**TASK GOAL**:
Leave out the pictures and reproduce all of the data exactly.

**MATERIAL PROVIDED**:
— BEGIN —
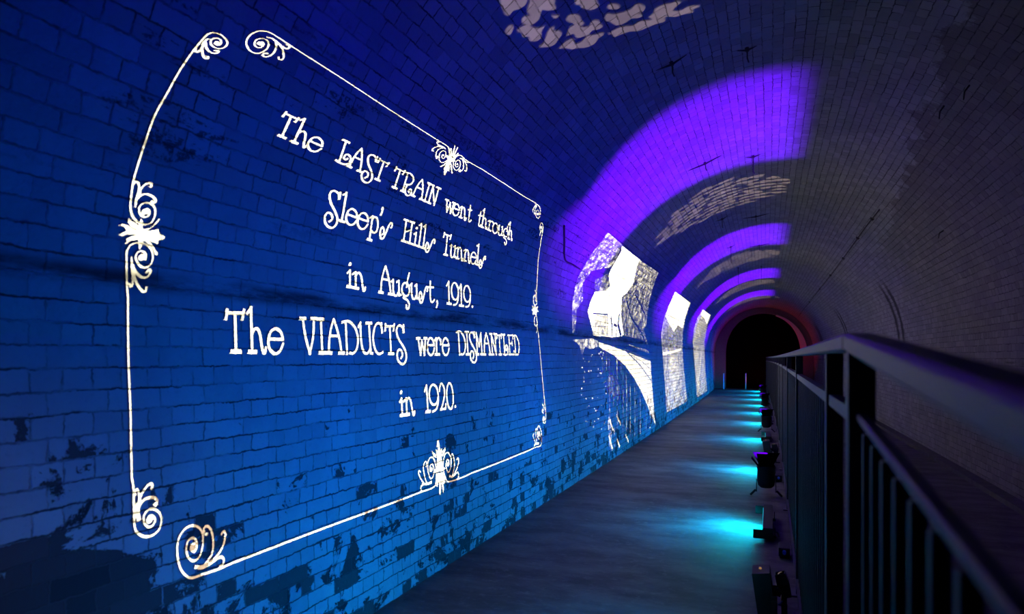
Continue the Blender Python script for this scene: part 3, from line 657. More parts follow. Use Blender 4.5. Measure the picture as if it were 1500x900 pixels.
def bounds(vs, pad): 
    xs = [v[0] for v in vs]; zs = [v[1] for v in vs]
    return (min(xs) - pad, max(xs) + pad, min(zs) - pad, max(zs) + pad)

# ------------------------------------------------------------------ projectors (tall black boxes leaning towards the wall)
L_PL = 0.055
def even_field(l):             # projector optics light a flat wall evenly out to the corners
    l.use_nodes = True; nt = l.node_tree; q = NB(nt)
    em = nt.nodes['Emission']; tc = nt.nodes.new('ShaderNodeTexCoord'); sp = nt.nodes.new('ShaderNodeSeparateXYZ')
    nt.links.new(tc.outputs['Normal'], sp.inputs[0])
    cz = q.m('MAXIMUM', q.m('ABSOLUTE', sp.outputs[2]), 0.30)
    nt.links.new(q.m('DIVIDE', 1.0, q.m('POWER', cz, 2.6)), em.inputs['Strength'])
def hollow(bm, rings, front, t=0.004):
    """a box open at its front: dark lining inside, black housing outside"""
    ctr = sum((sum(r, Vector()) / 4 for r in rings), Vector()) / len(rings)
    skins = []
    for grow, mi in ((0.0, 1), (t, 0)):
        rg = []
        for j, r in enumerate(rings):
            c_ = sum(r, Vector()) / 4; ax = (c_ - sum(rings[0], Vector()) / 4)
            ex = ax.normalized() * grow if j == len(rings) - 1 and ax.length > 0 else Vector()
            rg.append([bm.verts.new(p + (p - c_).normalized() * grow * 1.5 + ex) for p in r])
        for a, b in zip(rg, rg[1:]):
            for k in range(4):
                f = bm.faces.new((a[k], a[(k + 1) % 4], b[(k + 1) % 4], b[k])); f.material_index = mi
        f = bm.faces.new(rg[-1]); f.material_index = mi; skins.append(rg[0])
    for k in range(4): bm.faces.new((skins[0][k], skins[0][(k + 1) % 4], skins[1][(k + 1) % 4], skins[1][k]))
def make_projector(sl, rect, power, label, tones=None, n_film=None):
    base = Vector((sl.P.x + 0.02, sl.P.y, 0))
    root = thing('floor_projector', label, 'projector', base, 0, 'projectors along the railing')
    bpy.context.view_layer.update(); inv = root.matrix_world.inverted()
    a0, a1, b0, b1 = rect
    b0 = min(b0, -1.75)
    sl.solve((a0, a1, b0, b1))
    F = [sl.plate_point(v, L_PL) for v in ((a0, b0), (a1, b0), (a1, b1), (a0, b1))]
    back = sl.n * -(L_PL + 0.03)
    bm = bmesh.new()
    mid_ = sum(F, Vector()) / 4
    hollow(bm, [[inv @ p for p in F], [inv @ (p + back) for p in F]], inv @ mid_)
    body = mesh_obj('body', bm, M_BLACK, root); body.data.materials.append(M_MASK)
    plate = plate_mesh('slide_plate', sl, L_PL, root, tones)
    # top cap lamp, focus knob, yoke, foot
    top = (vtop(F, back)); bm = bmesh.new()
    c0 = inv @ (top + sl.e2 * 0.012); add_lathe(bm, [(0.0, 0.004), (0.006, 0.003), (0.008, -0.006)], 12, c0)
    mesh_obj('status_lamp', bm, emit('amber_lamp', (1.0, 0.55, 0.15), 0.25), root)
    bm = bmesh.new(); cb = inv @ (sum(F, Vector()) / 4 + back)
    add_tube(bm, [cb, cb + Vector((0.03, 0, -0.01)), cb + Vector((0.045, 0, -0.015))], [0.016, 0.02, 0.02], 14)
    mesh_obj('focus_knob', bm, M_BLACK, root)
    lowz = min((inv @ (p + back)).z for p in F)
    hy = (a1 - a0) / 2 * L_PL; yc = (a0 + a1) / 2 * L_PL
    bm = bmesh.new(); add_box(bm, (0.02, yc, 0.006), (0.15, hy * 2 + 0.05, 0.012), None, 0.003); mesh_obj('foot', bm, M_BLACK, root)
    for sgn in (-1, 1):
        bm = bmesh.new(); yy = yc + sgn * (hy + 0.014)
        add_box(bm, (0.02, yy, (lowz + 0.09) / 2 + 0.012), (0.03, 0.006, lowz + 0.09), None, 0.002)
        add_tube(bm, [(0.02, yy - 0.012, lowz + 0.07), (0.02, yy + 0.012, lowz + 0.07)], 0.012, 10)
        mesh_obj('yoke_arm', bm, M_BLACK, root)
    ac, bc = (a0 + a1) / 2, (rect[2] + rect[3]) / 2
    ax = (sl.n + sl.e1 * ac + sl.e2 * bc).normalized()
    wn = Vector((-1, 0, 0.12)).normalized()
    half = max(wn.angle(sl.n + sl.e1 * p + sl.e2 * q_) for p in (a0, a1) for q_ in (rect[2], rect[3]))
    o = light('projector_lamp', 'SPOT', C_LAMP, power, inv @ sl.P, root, shadow_soft_size=0.0, spot_size=min(math.radians(179), 2 * half + 0.05), spot_blend=0.0)
    aim(o, wn)
    even_field(o.data)
    return root
def vtop(F, back): return (F[2] + F[3]) / 2 + back * 0.5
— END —
**RESULT BELOW**:
Continue the Blender Python script for this scene: part 3, from line 657. More parts follow. Use Blender 4.5. Measure the picture as if it were 1500x900 pixels.
def bounds(vs, pad): 
    xs = [v[0] for v in vs]; zs = [v[1] for v in vs]
    return (min(xs) - pad, max(xs) + pad, min(zs) - pad, max(zs) + pad)

# ------------------------------------------------------------------ projectors (tall black boxes leaning towards the wall)
L_PL = 0.055
def even_field(l):             # projector optics light a flat wall evenly out to the corners
    l.use_nodes = True; nt = l.node_tree; q = NB(nt)
    em = nt.nodes['Emission']; tc = nt.nodes.new('ShaderNodeTexCoord'); sp = nt.nodes.new('ShaderNodeSeparateXYZ')
    nt.links.new(tc.outputs['Normal'], sp.inputs[0])
    cz = q.m('MAXIMUM', q.m('ABSOLUTE', sp.outputs[2]), 0.30)
    nt.links.new(q.m('DIVIDE', 1.0, q.m('POWER', cz, 2.6)), em.inputs['Strength'])
def hollow(bm, rings, front, t=0.004):
    """a box open at its front: dark lining inside, black housing outside"""
    ctr = sum((sum(r, Vector()) / 4 for r in rings), Vector()) / len(rings)
    skins = []
    for grow, mi in ((0.0, 1), (t, 0)):
        rg = []
        for j, r in enumerate(rings):
            c_ = sum(r, Vector()) / 4; ax = (c_ - sum(rings[0], Vector()) / 4)
            ex = ax.normalized() * grow if j == len(rings) - 1 and ax.length > 0 else Vector()
            rg.append([bm.verts.new(p + (p - c_).normalized() * grow * 1.5 + ex) for p in r])
        for a, b in zip(rg, rg[1:]):
            for k in range(4):
                f = bm.faces.new((a[k], a[(k + 1) % 4], b[(k + 1) % 4], b[k])); f.material_index = mi
        f = bm.faces.new(rg[-1]); f.material_index = mi; skins.append(rg[0])
    for k in range(4): bm.faces.new((skins[0][k], skins[0][(k + 1) % 4], skins[1][(k + 1) % 4], skins[1][k]))
def make_projector(sl, rect, power, label, tones=None, n_film=None):
    base = Vector((sl.P.x + 0.02, sl.P.y, 0))
    root = thing('floor_projector', label, 'projector', base, 0, 'projectors along the railing')
    bpy.context.view_layer.update(); inv = root.matrix_world.inverted()
    a0, a1, b0, b1 = rect
    b0 = min(b0, -1.75)
    sl.solve((a0, a1, b0, b1))
    F = [sl.plate_point(v, L_PL) for v in ((a0, b0), (a1, b0), (a1, b1), (a0, b1))]
    back = sl.n * -(L_PL + 0.03)
    bm = bmesh.new()
    mid_ = sum(F, Vector()) / 4
    hollow(bm, [[inv @ p for p in F], [inv @ (p + back) for p in F]], inv @ mid_)
    body = mesh_obj('body', bm, M_BLACK, root); body.data.materials.append(M_MASK)
    plate = plate_mesh('slide_plate', sl, L_PL, root, tones)
    # top cap lamp, focus knob, yoke, foot
    top = (vtop(F, back)); bm = bmesh.new()
    c0 = inv @ (top + sl.e2 * 0.012); add_lathe(bm, [(0.0, 0.004), (0.006, 0.003), (0.008, -0.006)], 12, c0)
    mesh_obj('status_lamp', bm, emit('amber_lamp', (1.0, 0.55, 0.15), 0.25), root)
    bm = bmesh.new(); cb = inv @ (sum(F, Vector()) / 4 + back)
    add_tube(bm, [cb, cb + Vector((0.03, 0, -0.01)), cb + Vector((0.045, 0, -0.015))], [0.016, 0.02, 0.02], 14)
    mesh_obj('focus_knob', bm, M_BLACK, root)
    lowz = min((inv @ (p + back)).z for p in F)
    hy = (a1 - a0) / 2 * L_PL; yc = (a0 + a1) / 2 * L_PL
    bm = bmesh.new(); add_box(bm, (0.02, yc, 0.006), (0.15, hy * 2 + 0.05, 0.012), None, 0.003); mesh_obj('foot', bm, M_BLACK, root)
    for sgn in (-1, 1):
        bm = bmesh.new(); yy = yc + sgn * (hy + 0.014)
        add_box(bm, (0.02, yy, (lowz + 0.09) / 2 + 0.012), (0.03, 0.006, lowz + 0.09), None, 0.002)
        add_tube(bm, [(0.02, yy - 0.012, lowz + 0.07), (0.02, yy + 0.012, lowz + 0.07)], 0.012, 10)
        mesh_obj('yoke_arm', bm, M_BLACK, root)
    ac, bc = (a0 + a1) / 2, (rect[2] + rect[3]) / 2
    ax = (sl.n + sl.e1 * ac + sl.e2 * bc).normalized()
    wn = Vector((-1, 0, 0.12)).normalized()
    half = max(wn.angle(sl.n + sl.e1 * p + sl.e2 * q_) for p in (a0, a1) for q_ in (rect[2], rect[3]))
    o = light('projector_lamp', 'SPOT', C_LAMP, power, inv @ sl.P, root, shadow_soft_size=0.0, spot_size=min(math.radians(179), 2 * half + 0.05), spot_blend=0.0)
    aim(o, wn)
    even_field(o.data)
    return root
def vtop(F, back): return (F[2] + F[3]) / 2 + back * 0.5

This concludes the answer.